Set the listing down again exactly, please, apart from its pictures.

----

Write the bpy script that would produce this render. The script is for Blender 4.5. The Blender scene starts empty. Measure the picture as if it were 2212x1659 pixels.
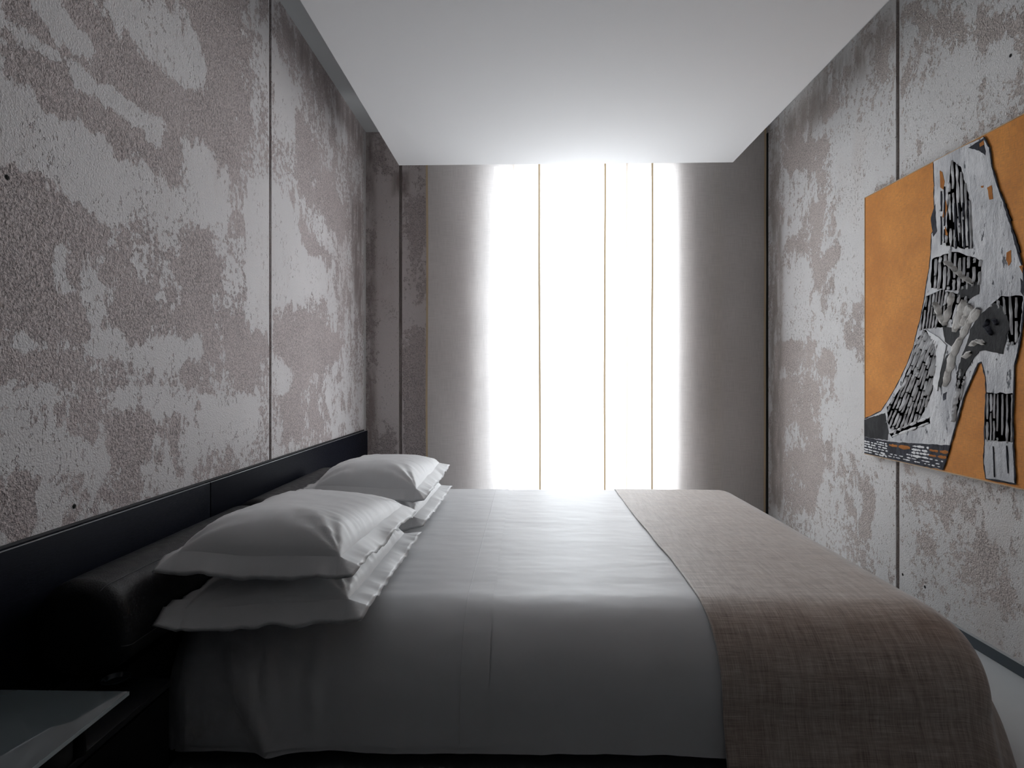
import bpy, bmesh, math, random
from mathutils import Vector, noise
from mathutils.geometry import delaunay_2d_cdt
R = math.radians
random.seed(7)
sc = bpy.context.scene
COL = sc.collection

# ------------------------------------------------------------------ camera maths (2212 x 1659 frame, 20 mm lens)
F = 1229.0
EYE = Vector((0.0, 0.0, 1.04))
TH = math.atan(30.0 / F)
FWD = Vector((-math.sin(TH), math.cos(TH), 0)); RGT = Vector((math.cos(TH), math.sin(TH), 0))
def ray(px, py):
    return FWD + RGT * ((px - 1106) / F) + Vector((0, 0, (815 - py) / F))
def onX(px, py, X):
    d = ray(px, py); return EYE + d * (X / d.x)
def onY(px, py, Y):
    d = ray(px, py); return EYE + d * (Y / d.y)
def onZ(px, py, Z):
    d = ray(px, py); return EYE + d * ((Z - EYE.z) / d.z)

# ------------------------------------------------------------------ helpers
def link(name, me, mat=None, parent=None, smooth=True):
    o = bpy.data.objects.new(name, me); COL.objects.link(o)
    if mat is not None:
        for m in (mat if isinstance(mat, (list, tuple)) else [mat]): me.materials.append(m)
    if parent is not None: o.parent = parent
    if smooth:
        for p in me.polygons: p.use_smooth = True
    return o
def from_bm(name, bm, mat=None, parent=None, smooth=False, sharp=None):
    me = bpy.data.meshes.new(name)
    bmesh.ops.recalc_face_normals(bm, faces=bm.faces)
    bm.to_mesh(me); bm.free()
    o = link(name, me, mat, parent, smooth)
    if smooth and sharp: me.set_sharp_from_angle(angle=R(sharp))
    return o
def tag(o, label=None, cat=None, group=None, kind=None):
    if label: o['label'] = label
    if cat: o['category'] = cat
    if group: o['group'] = group
    if kind: o['kind'] = kind
    return o
def thing(name, label, cat, loc=(0, 0, 0), group=None):
    o = bpy.data.objects.new(name, None); COL.objects.link(o)
    o.location = loc; o.empty_display_size = .1
    return tag(o, label, cat, group)
def add_box(bm, x0, x1, y0, y1, z0, z1, bevel=0.0, seg=2):
    r = bmesh.ops.create_cube(bm, size=1)
    for v in r['verts']:
        v.co = Vector(((x0 + x1) / 2 + v.co.x * (x1 - x0), (y0 + y1) / 2 + v.co.y * (y1 - y0), (z0 + z1) / 2 + v.co.z * (z1 - z0)))
    if bevel:
        es = list({e for v in r['verts'] for e in v.link_edges})
        bmesh.ops.bevel(bm, geom=es, offset=bevel, segments=seg, affect='EDGES', profile=.5)
def box(name, x0, x1, y0, y1, z0, z1, mat, parent=None, bevel=0.0, off=(0, 0, 0)):
    bm = bmesh.new()
    add_box(bm, x0 - off[0], x1 - off[0], y0 - off[1], y1 - off[1], z0 - off[2], z1 - off[2], bevel)
    return from_bm(name, bm, mat, parent, smooth=bevel > 0, sharp=40)
def tube(bm, pts, r, n=8, cap=True):
    rings = []
    for i, p in enumerate(pts):
        p = Vector(p)
        a = Vector(pts[max(0, i - 1)]); b = Vector(pts[min(len(pts) - 1, i + 1)])
        t = (b - a).normalized()
        up = Vector((0, 0, 1)) if abs(t.z) < .9 else Vector((1, 0, 0))
        s = t.cross(up).normalized(); u = s.cross(t)
        rr = r[i] if isinstance(r, (list, tuple)) else r
        rings.append([bm.verts.new(p + (s * math.cos(k / n * 2 * math.pi) + u * math.sin(k / n * 2 * math.pi)) * rr) for k in range(n)])
    for a, b in zip(rings, rings[1:]):
        for k in range(n): bm.faces.new((a[k], a[(k + 1) % n], b[(k + 1) % n], b[k]))
    if cap:
        bm.faces.new(rings[0]); bm.faces.new(rings[-1][::-1])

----

• Solved problem:
Write the bpy script that would produce this render. The script is for Blender 4.5. The Blender scene starts empty. Measure the picture as if it were 2212x1659 pixels.
import bpy, bmesh, math, random
from mathutils import Vector, noise
from mathutils.geometry import delaunay_2d_cdt
R = math.radians
random.seed(7)
sc = bpy.context.scene
COL = sc.collection

# ------------------------------------------------------------------ camera maths (2212 x 1659 frame, 20 mm lens)
F = 1229.0
EYE = Vector((0.0, 0.0, 1.04))
TH = math.atan(30.0 / F)
FWD = Vector((-math.sin(TH), math.cos(TH), 0)); RGT = Vector((math.cos(TH), math.sin(TH), 0))
def ray(px, py):
    return FWD + RGT * ((px - 1106) / F) + Vector((0, 0, (815 - py) / F))
def onX(px, py, X):
    d = ray(px, py); return EYE + d * (X / d.x)
def onY(px, py, Y):
    d = ray(px, py); return EYE + d * (Y / d.y)
def onZ(px, py, Z):
    d = ray(px, py); return EYE + d * ((Z - EYE.z) / d.z)

# ------------------------------------------------------------------ helpers
def link(name, me, mat=None, parent=None, smooth=True):
    o = bpy.data.objects.new(name, me); COL.objects.link(o)
    if mat is not None:
        for m in (mat if isinstance(mat, (list, tuple)) else [mat]): me.materials.append(m)
    if parent is not None: o.parent = parent
    if smooth:
        for p in me.polygons: p.use_smooth = True
    return o
def from_bm(name, bm, mat=None, parent=None, smooth=False, sharp=None):
    me = bpy.data.meshes.new(name)
    bmesh.ops.recalc_face_normals(bm, faces=bm.faces)
    bm.to_mesh(me); bm.free()
    o = link(name, me, mat, parent, smooth)
    if smooth and sharp: me.set_sharp_from_angle(angle=R(sharp))
    return o
def tag(o, label=None, cat=None, group=None, kind=None):
    if label: o['label'] = label
    if cat: o['category'] = cat
    if group: o['group'] = group
    if kind: o['kind'] = kind
    return o
def thing(name, label, cat, loc=(0, 0, 0), group=None):
    o = bpy.data.objects.new(name, None); COL.objects.link(o)
    o.location = loc; o.empty_display_size = .1
    return tag(o, label, cat, group)
def add_box(bm, x0, x1, y0, y1, z0, z1, bevel=0.0, seg=2):
    r = bmesh.ops.create_cube(bm, size=1)
    for v in r['verts']:
        v.co = Vector(((x0 + x1) / 2 + v.co.x * (x1 - x0), (y0 + y1) / 2 + v.co.y * (y1 - y0), (z0 + z1) / 2 + v.co.z * (z1 - z0)))
    if bevel:
        es = list({e for v in r['verts'] for e in v.link_edges})
        bmesh.ops.bevel(bm, geom=es, offset=bevel, segments=seg, affect='EDGES', profile=.5)
def box(name, x0, x1, y0, y1, z0, z1, mat, parent=None, bevel=0.0, off=(0, 0, 0)):
    bm = bmesh.new()
    add_box(bm, x0 - off[0], x1 - off[0], y0 - off[1], y1 - off[1], z0 - off[2], z1 - off[2], bevel)
    return from_bm(name, bm, mat, parent, smooth=bevel > 0, sharp=40)
def tube(bm, pts, r, n=8, cap=True):
    rings = []
    for i, p in enumerate(pts):
        p = Vector(p)
        a = Vector(pts[max(0, i - 1)]); b = Vector(pts[min(len(pts) - 1, i + 1)])
        t = (b - a).normalized()
        up = Vector((0, 0, 1)) if abs(t.z) < .9 else Vector((1, 0, 0))
        s = t.cross(up).normalized(); u = s.cross(t)
        rr = r[i] if isinstance(r, (list, tuple)) else r
        rings.append([bm.verts.new(p + (s * math.cos(k / n * 2 * math.pi) + u * math.sin(k / n * 2 * math.pi)) * rr) for k in range(n)])
    for a, b in zip(rings, rings[1:]):
        for k in range(n): bm.faces.new((a[k], a[(k + 1) % n], b[(k + 1) % n], b[k]))
    if cap:
        bm.faces.new(rings[0]); bm.faces.new(rings[-1][::-1])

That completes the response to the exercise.